Comments from respondents included: “Legal aid firms do not have the time and resources and so appreciate having someone with some form of experience” and “the industry simply has too many graduates fighting for too few paid positions within the… sector”.

The report concluded: “Unfortunately, there remains a perception that it is unpaid work experience in particular which is a necessary stepping stone to paid work.”

Among other things, to address this problem the YLAL recommended that government funds be made available to small legal aid firms and not-for-profit organisations to assist them “to properly remunerate or reimburse those undertaking work experience”.

Lastly, the report found: “Stress, lack of support and juggling legal aid work with other responsibilities are affecting retention in the profession.”

One in five respondents said stress was the biggest challenge they faced.

It said: “The combination of feeling underpaid, undervalued, working long hours, and a lack of training and support meant that many felt meeting a basic standard of care to clients represented a significant burden.”

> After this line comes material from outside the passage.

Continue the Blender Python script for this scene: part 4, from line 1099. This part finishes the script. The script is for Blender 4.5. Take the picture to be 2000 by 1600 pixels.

The survey found that former pupils of fee-paying and grammar schools continued to be over-represented in the legal aid sector: 37% of barristers and 17% of solicitors attended fee-paying schools.

The YLAL made a series of recommendations, including the reintroduction of mandatory minimum salaries for trainee solicitors, that organisations adopt YLAL’s work experience charter, and the introduction of “improved welfare initiatives”.